■ **Given material**:
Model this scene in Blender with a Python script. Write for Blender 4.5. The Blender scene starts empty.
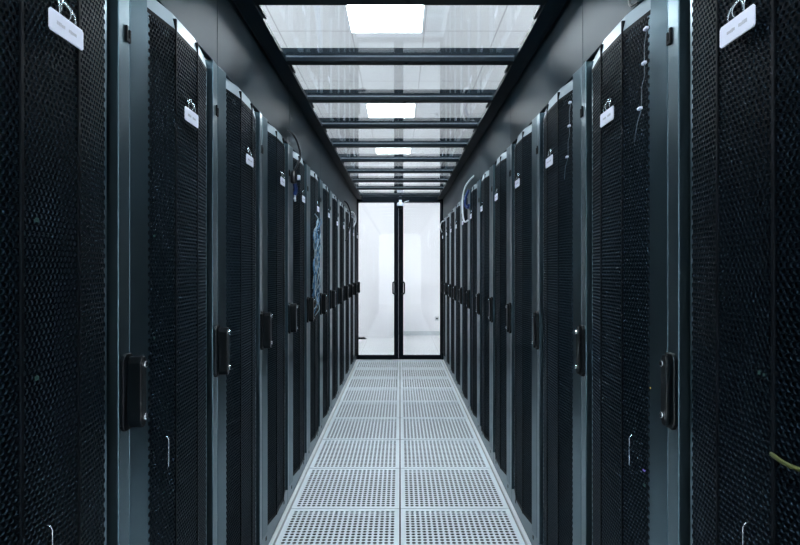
import bpy, bmesh, math, random
from mathutils import Vector, Matrix
random.seed(7)
SC = bpy.context.scene
COL = SC.collection

# ------------------------------------------------------------------ camera, world, exposure
EYE = 1.316
cam_d = bpy.data.cameras.new('camera')
cam_d.sensor_width = 36.0
cam_d.lens = 24.44
cam_d.shift_y = -4.5 / 800
cam_d.clip_start = 0.02
cam = bpy.data.objects.new('camera', cam_d)
COL.objects.link(cam)
cam.location = (0, 0, EYE)
cam.rotation_euler = (math.pi / 2, 0, 0)
SC.camera = cam
world = bpy.data.worlds.new('world')
SC.world = world
world.use_nodes = True
world.node_tree.nodes['Background'].inputs[0].default_value = (0, 0, 0, 1)
world.node_tree.nodes['Background'].inputs[1].default_value = 0.0
SC.view_settings.view_transform = 'Standard'
SC.view_settings.look = 'None'
SC.view_settings.gamma = 1.0
SC.view_settings.use_curve_mapping = False
SC.view_settings.exposure = 0.0
LAMP_POWER = 50.0          # emission of the ceiling luminaires over the aisle
HALL_POWER = 230.0          # added, unseen luminaires over the hall that brighten the ceiling
FAR_POWER = 11.5           # luminaires beside the far wall, the outer pair added unseen
LAMP_COLOUR = (0.93, 0.97, 1.0, 1)

# ------------------------------------------------------------------ dimensions
WX = 0.615                 # rack front plane, left and right of the aisle
PITCH = 0.596
SEAM = 1.236               # seam between first and second rack in view
DOOR_Y = 7.79
ROOF_Z = 2.295
CEIL_Z = 3.27

# ------------------------------------------------------------------ materials
def mat(name, col, rough=0.5, metal=0.0, spec=0.5, noise=0.0, nscale=30.0, bump=0.0, rnoise=0.0):
    m = bpy.data.materials.new(name)
    m.use_nodes = True
    nt = m.node_tree
    b = nt.nodes['Principled BSDF']
    b.inputs['Base Color'].default_value = (*col, 1)
    b.inputs['Roughness'].default_value = rough
    b.inputs['Metallic'].default_value = metal
    b.inputs['Specular IOR Level'].default_value = spec
    if noise or bump or rnoise:
        tc = nt.nodes.new('ShaderNodeTexCoord')
        n = nt.nodes.new('ShaderNodeTexNoise')
        n.inputs['Scale'].default_value = nscale
        n.inputs['Detail'].default_value = 3
        nt.links.new(tc.outputs['Object'], n.inputs['Vector'])
        if noise:
            mx = nt.nodes.new('ShaderNodeMix'); mx.data_type = 'RGBA'
            mx.inputs[6].default_value = (*[c * (1 - noise) for c in col], 1)
            mx.inputs[7].default_value = (*[min(1, c * (1 + noise)) for c in col], 1)
            nt.links.new(n.outputs['Fac'], mx.inputs[0])
            nt.links.new(mx.outputs[2], b.inputs['Base Color'])
        if rnoise:
            mr = nt.nodes.new('ShaderNodeMapRange')
            mr.inputs[3].default_value = rough - rnoise
            mr.inputs[4].default_value = rough + rnoise
            nt.links.new(n.outputs['Fac'], mr.inputs[0])
            nt.links.new(mr.outputs[0], b.inputs['Roughness'])
        if bump:
            bp = nt.nodes.new('ShaderNodeBump')
            bp.inputs['Strength'].default_value = bump
            bp.inputs['Distance'].default_value = 0.002
            nt.links.new(n.outputs['Fac'], bp.inputs['Height'])
            nt.links.new(bp.outputs['Normal'], b.inputs['Normal'])
    return m

def emit(name, col, power):
    m = bpy.data.materials.new(name)
    m.use_nodes = True
    nt = m.node_tree
    nt.nodes.remove(nt.nodes['Principled BSDF'])
    e = nt.nodes.new('ShaderNodeEmission')
    e.inputs[0].default_value = col
    e.inputs[1].default_value = power
    nt.links.new(e.outputs[0], nt.nodes['Material Output'].inputs[0])
    return m

def clear_sheet(name, tint, f0=0.045, rough=0.02):
    """clear acrylic or glass sheet: see-through, with a Fresnel reflection on both faces"""
    m = bpy.data.materials.new(name)
    m.use_nodes = True
    nt = m.node_tree
    nt.nodes.remove(nt.nodes['Principled BSDF'])
    g = nt.nodes.new('ShaderNodeNewGeometry')
    dot = nt.nodes.new('ShaderNodeVectorMath'); dot.operation = 'DOT_PRODUCT'
    nt.links.new(g.outputs['Normal'], dot.inputs[0]); nt.links.new(g.outputs['Incoming'], dot.inputs[1])
    def M(op, a, b=None):
        n = nt.nodes.new('ShaderNodeMath'); n.operation = op
        for i, v in enumerate((a, b)):
            if v is None: continue
            if isinstance(v, (int, float)): n.inputs[i].default_value = v
            else: nt.links.new(v, n.inputs[i])
        return n.outputs[0]
    c = M('ABSOLUTE', dot.outputs['Value'])
    p = M('POWER', M('SUBTRACT', 1.0, c), 5.0)
    fac = M('ADD', M('MULTIPLY', p, 1 - f0), f0)
    t = nt.nodes.new('ShaderNodeBsdfTransparent'); t.inputs[0].default_value = (*tint, 1)
    gl = nt.nodes.new('ShaderNodeBsdfGlossy'); gl.inputs['Roughness'].default_value = rough
    gl.inputs['Color'].default_value = (1, 1, 1, 1)
    mx = nt.nodes.new('ShaderNodeMixShader')
    nt.links.new(fac, mx.inputs[0]); nt.links.new(t.outputs[0], mx.inputs[1]); nt.links.new(gl.outputs[0], mx.inputs[2])
    nt.links.new(mx.outputs[0], nt.nodes['Material Output'].inputs[0])
    return m

def grid_mat(name, col, line, size, ox, oy, width, rough):
    """plain panels with thin joints on a square grid (object coordinates)"""
    m = mat(name, col, rough)
    nt = m.node_tree
    b = nt.nodes['Principled BSDF']
    tc = nt.nodes.new('ShaderNodeTexCoord')
    sp = nt.nodes.new('ShaderNodeSeparateXYZ')
    nt.links.new(tc.outputs['Object'], sp.inputs[0])
    def M(op, a, bb=None):
        n = nt.nodes.new('ShaderNodeMath'); n.operation = op
        for i, v in enumerate((a, bb)):
            if v is None: continue
            if isinstance(v, (int, float)): n.inputs[i].default_value = v
            else: nt.links.new(v, n.inputs[i])
        return n.outputs[0]
    def near(axis, off):
        f = M('FRACT', M('DIVIDE', M('SUBTRACT', axis, off - 50 * size), size))
        d = M('MULTIPLY', M('MINIMUM', f, M('SUBTRACT', 1.0, f)), size)
        return M('LESS_THAN', d, width)
    j = M('MAXIMUM', near(sp.outputs[0], ox), near(sp.outputs[1], oy))
    n = nt.nodes.new('ShaderNodeTexNoise'); n.inputs['Scale'].default_value = 1.5
    nt.links.new(tc.outputs['Object'], n.inputs['Vector'])
    m1 = nt.nodes.new('ShaderNodeMix'); m1.data_type = 'RGBA'
    m1.inputs[6].default_value = (*[c * 0.96 for c in col], 1); m1.inputs[7].default_value = (*col, 1)
    nt.links.new(n.outputs['Fac'], m1.inputs[0])
    m2 = nt.nodes.new('ShaderNodeMix'); m2.data_type = 'RGBA'
    m2.inputs[7].default_value = (*line, 1)
    nt.links.new(m1.outputs[2], m2.inputs[6]); nt.links.new(j, m2.inputs[0])
    nt.links.new(m2.outputs[2], b.inputs['Base Color'])
    return m

M = {}
M['mesh'] = mat('black_perforated_steel', (0.0005, 0.0022, 0.0040), 0.5, 0.0, 0.06)
M['rim'] = mat('lightened_hole_edge', (0.0036, 0.010, 0.016), 0.45, 0.8, 0.2)  # hole walls coloured lighter than the sheet, for glints on the lit lips
M['bounce'] = mat('pale_bounce_surface', (0.55, 0.58, 0.60), 0.5)  # pale reflector colour for the unseen rack tops
M['black'] = mat('matt_black_steel', (0.0012, 0.003, 0.005), 0.6, 0.0, 0.1)
M['stile'] = mat('grey_painted_steel', (0.082, 0.138, 0.168), 0.30, 0.92, 0.5)
M['cap'] = mat('light_grey_steel', (0.24, 0.30, 0.34), 0.35, 0.3, 0.5)
M['filler'] = mat('slate_painted_panel', (0.0035, 0.014, 0.0215), 0.50, 0.3, 0.16)
M['roofbar'] = mat('dark_anodised_aluminium', (0.0012, 0.0055, 0.010), 0.5, 0.0, 0.10)
M['highlight_strip'] = mat('painted_highlight', (0.16, 0.19, 0.22), 0.6)  # pale colour painted for the highlight line above each crossbar
M['frame'] = mat('black_door_frame', (0.0008, 0.004, 0.008), 0.5, 0.0, 0.1)
M['glass'] = clear_sheet('clear_glass', (0.97, 0.985, 0.99))
M['acrylic'] = clear_sheet('clear_acrylic', (0.93, 0.96, 0.975), 0.05, 0.03)
M['tile'] = mat('pale_grey_perforated_steel', (0.78, 0.86, 0.91), 0.45, 0.0, 0.5, noise=0.03, nscale=9)
M['strip'] = mat('white_edge_trim', (0.78, 0.83, 0.87), 0.45)
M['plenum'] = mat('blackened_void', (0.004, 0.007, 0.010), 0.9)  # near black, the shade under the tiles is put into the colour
M['floor'] = grid_mat('white_floor_tiles', (0.80, 0.81, 0.82), (0.62, 0.62, 0.63), 0.6, 0.0, 0.57, 0.006, 0.35)
M['ceil'] = grid_mat('white_ceiling_tiles', (0.78, 0.765, 0.76), (0.5, 0.48, 0.48), 0.6, -0.4, 4.48, 0.006, 0.8)
M['wall'] = mat('white_wall_paint', (0.78, 0.785, 0.81), 0.7, noise=0.015, nscale=3)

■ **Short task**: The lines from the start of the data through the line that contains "COL = SC.collection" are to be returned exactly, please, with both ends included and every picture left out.

■ **Answer for the task**:
Model this scene in Blender with a Python script. Write for Blender 4.5. The Blender scene starts empty.
import bpy, bmesh, math, random
from mathutils import Vector, Matrix
random.seed(7)
SC = bpy.context.scene
COL = SC.collection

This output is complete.